▶ Request: Without including any pictures, write out the listing below exactly.
═══ Supplied information ═══
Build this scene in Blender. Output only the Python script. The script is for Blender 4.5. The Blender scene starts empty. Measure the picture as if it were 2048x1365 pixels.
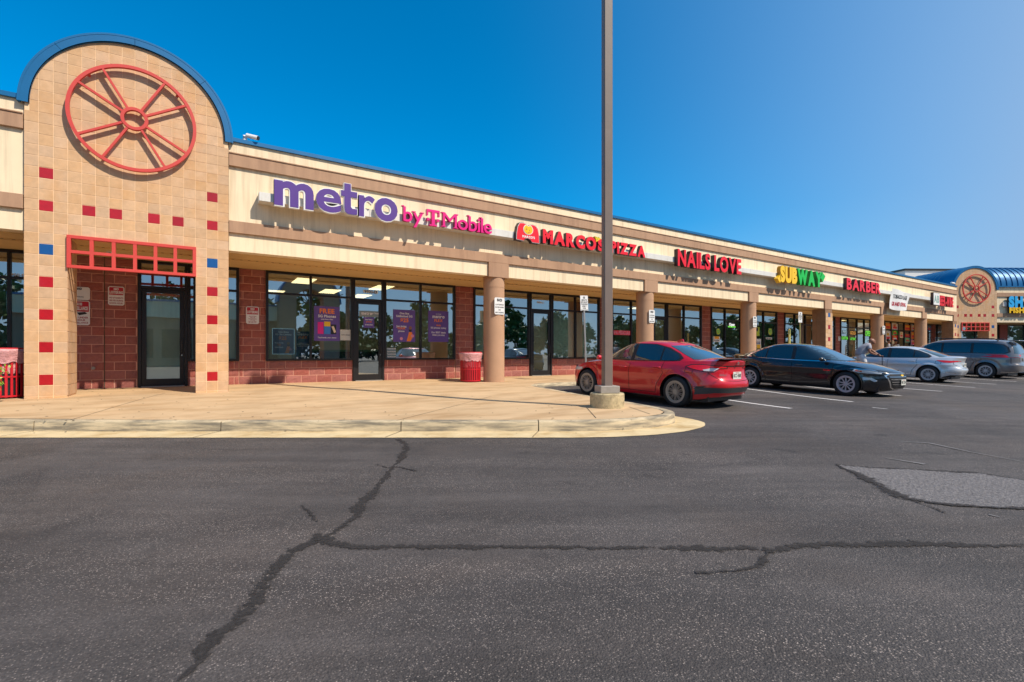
import bpy, bmesh, math, random
import numpy as np
from mathutils import Vector, Matrix
from mathutils.bvhtree import BVHTree
from mathutils.geometry import delaunay_2d_cdt
random.seed(7)
PI = math.pi
R = math.radians
# ---------------------------------------------------------------- camera, light, exposure
scene = bpy.context.scene
FPX, HY, CAMH = 990.0, 708.0, 1.05
TH = math.atan(FPX / (2580 - 1024))
CT, ST = math.cos(TH), math.sin(TH)
cam_d = bpy.data.cameras.new('camera')
cam = bpy.data.objects.new('camera', cam_d)
scene.collection.objects.link(cam)
cam.location = (0, 0, CAMH)
cam.rotation_euler = (PI / 2, 0, -TH)
cam_d.sensor_width = 36
cam_d.lens = FPX / 2048 * 36
cam_d.shift_y = (HY - 682.5) / 2048
cam_d.clip_start = 0.05
cam_d.clip_end = 3000
scene.camera = cam

SUN_EL = R(47.3)
SUN_DIR = Vector((0.449 * math.cos(SUN_EL), -0.893 * math.cos(SUN_EL), math.sin(SUN_EL)))
world = bpy.data.worlds.new('World')
scene.world = world
world.use_nodes = True
wn = world.node_tree
wn.nodes.clear()
sky = wn.nodes.new('ShaderNodeTexSky')
sky.sky_type = 'NISHITA'
sky.sun_disc = False
sky.sun_elevation = SUN_EL
sky.sun_rotation = math.atan2(SUN_DIR.x, SUN_DIR.y)
sky.altitude = 50
sky.air_density = 1.0
sky.dust_density = 0.55
sky.ozone_density = 4.0
hsv = wn.nodes.new('ShaderNodeHueSaturation')
hsv.inputs['Saturation'].default_value = 1.55
hsv.inputs['Hue'].default_value = 0.492
bg = wn.nodes.new('ShaderNodeBackground')
bg.inputs[1].default_value = 0.15
wo = wn.nodes.new('ShaderNodeOutputWorld')
wn.links.new(sky.outputs[0], hsv.inputs['Color'])
# the sky pales with haze on the side of the sun
tc = wn.nodes.new('ShaderNodeTexCoord')
dt = wn.nodes.new('ShaderNodeVectorMath'); dt.operation = 'DOT_PRODUCT'
dt.inputs[1].default_value = (0.449, -0.893, -0.12)
mr_ = wn.nodes.new('ShaderNodeMapRange'); mr_.clamp = True
mr_.inputs['From Min'].default_value = -0.62; mr_.inputs['From Max'].default_value = 0.24
mr_.inputs['To Max'].default_value = 0.95
pw_ = wn.nodes.new('ShaderNodeMath'); pw_.operation = 'POWER'; pw_.inputs[1].default_value = 2.4
mxs = wn.nodes.new('ShaderNodeMix'); mxs.data_type = 'RGBA'
mxs.inputs['B'].default_value = (1.75, 2.7, 4.1, 1)
wn.links.new(tc.outputs['Generated'], dt.inputs[0])
wn.links.new(dt.outputs['Value'], mr_.inputs['Value'])
wn.links.new(mr_.outputs[0], pw_.inputs[0])
wn.links.new(pw_.outputs[0], mxs.inputs['Factor'])
wn.links.new(hsv.outputs[0], mxs.inputs['A'])
wn.links.new(mxs.outputs['Result'], bg.inputs[0])
wn.links.new(bg.outputs[0], wo.inputs[0])
sun_d = bpy.data.lights.new('sun', 'SUN')
sun_d.energy = 4.6
sun_d.angle = R(0.5)
sun_d.color = (1.0, 0.90, 0.76)
sun = bpy.data.objects.new('sun', sun_d)
scene.collection.objects.link(sun)
sun.rotation_euler = SUN_DIR.to_track_quat('Z', 'Y').to_euler()
vs = scene.view_settings
vs.view_transform = 'Standard'
vs.look = 'None'
vs.exposure = 0.28
vs.gamma = 1.0
vs.use_curve_mapping = False
scene.cycles.max_bounces = 8
scene.cycles.transparent_max_bounces = 16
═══
▶ Response:
Build this scene in Blender. Output only the Python script. The script is for Blender 4.5. The Blender scene starts empty. Measure the picture as if it were 2048x1365 pixels.
import bpy, bmesh, math, random
import numpy as np
from mathutils import Vector, Matrix
from mathutils.bvhtree import BVHTree
from mathutils.geometry import delaunay_2d_cdt
random.seed(7)
PI = math.pi
R = math.radians
# ---------------------------------------------------------------- camera, light, exposure
scene = bpy.context.scene
FPX, HY, CAMH = 990.0, 708.0, 1.05
TH = math.atan(FPX / (2580 - 1024))
CT, ST = math.cos(TH), math.sin(TH)
cam_d = bpy.data.cameras.new('camera')
cam = bpy.data.objects.new('camera', cam_d)
scene.collection.objects.link(cam)
cam.location = (0, 0, CAMH)
cam.rotation_euler = (PI / 2, 0, -TH)
cam_d.sensor_width = 36
cam_d.lens = FPX / 2048 * 36
cam_d.shift_y = (HY - 682.5) / 2048
cam_d.clip_start = 0.05
cam_d.clip_end = 3000
scene.camera = cam

SUN_EL = R(47.3)
SUN_DIR = Vector((0.449 * math.cos(SUN_EL), -0.893 * math.cos(SUN_EL), math.sin(SUN_EL)))
world = bpy.data.worlds.new('World')
scene.world = world
world.use_nodes = True
wn = world.node_tree
wn.nodes.clear()
sky = wn.nodes.new('ShaderNodeTexSky')
sky.sky_type = 'NISHITA'
sky.sun_disc = False
sky.sun_elevation = SUN_EL
sky.sun_rotation = math.atan2(SUN_DIR.x, SUN_DIR.y)
sky.altitude = 50
sky.air_density = 1.0
sky.dust_density = 0.55
sky.ozone_density = 4.0
hsv = wn.nodes.new('ShaderNodeHueSaturation')
hsv.inputs['Saturation'].default_value = 1.55
hsv.inputs['Hue'].default_value = 0.492
bg = wn.nodes.new('ShaderNodeBackground')
bg.inputs[1].default_value = 0.15
wo = wn.nodes.new('ShaderNodeOutputWorld')
wn.links.new(sky.outputs[0], hsv.inputs['Color'])
# the sky pales with haze on the side of the sun
tc = wn.nodes.new('ShaderNodeTexCoord')
dt = wn.nodes.new('ShaderNodeVectorMath'); dt.operation = 'DOT_PRODUCT'
dt.inputs[1].default_value = (0.449, -0.893, -0.12)
mr_ = wn.nodes.new('ShaderNodeMapRange'); mr_.clamp = True
mr_.inputs['From Min'].default_value = -0.62; mr_.inputs['From Max'].default_value = 0.24
mr_.inputs['To Max'].default_value = 0.95
pw_ = wn.nodes.new('ShaderNodeMath'); pw_.operation = 'POWER'; pw_.inputs[1].default_value = 2.4
mxs = wn.nodes.new('ShaderNodeMix'); mxs.data_type = 'RGBA'
mxs.inputs['B'].default_value = (1.75, 2.7, 4.1, 1)
wn.links.new(tc.outputs['Generated'], dt.inputs[0])
wn.links.new(dt.outputs['Value'], mr_.inputs['Value'])
wn.links.new(mr_.outputs[0], pw_.inputs[0])
wn.links.new(pw_.outputs[0], mxs.inputs['Factor'])
wn.links.new(hsv.outputs[0], mxs.inputs['A'])
wn.links.new(mxs.outputs['Result'], bg.inputs[0])
wn.links.new(bg.outputs[0], wo.inputs[0])
sun_d = bpy.data.lights.new('sun', 'SUN')
sun_d.energy = 4.6
sun_d.angle = R(0.5)
sun_d.color = (1.0, 0.90, 0.76)
sun = bpy.data.objects.new('sun', sun_d)
scene.collection.objects.link(sun)
sun.rotation_euler = SUN_DIR.to_track_quat('Z', 'Y').to_euler()
vs = scene.view_settings
vs.view_transform = 'Standard'
vs.look = 'None'
vs.exposure = 0.28
vs.gamma = 1.0
vs.use_curve_mapping = False
scene.cycles.max_bounces = 8
scene.cycles.transparent_max_bounces = 16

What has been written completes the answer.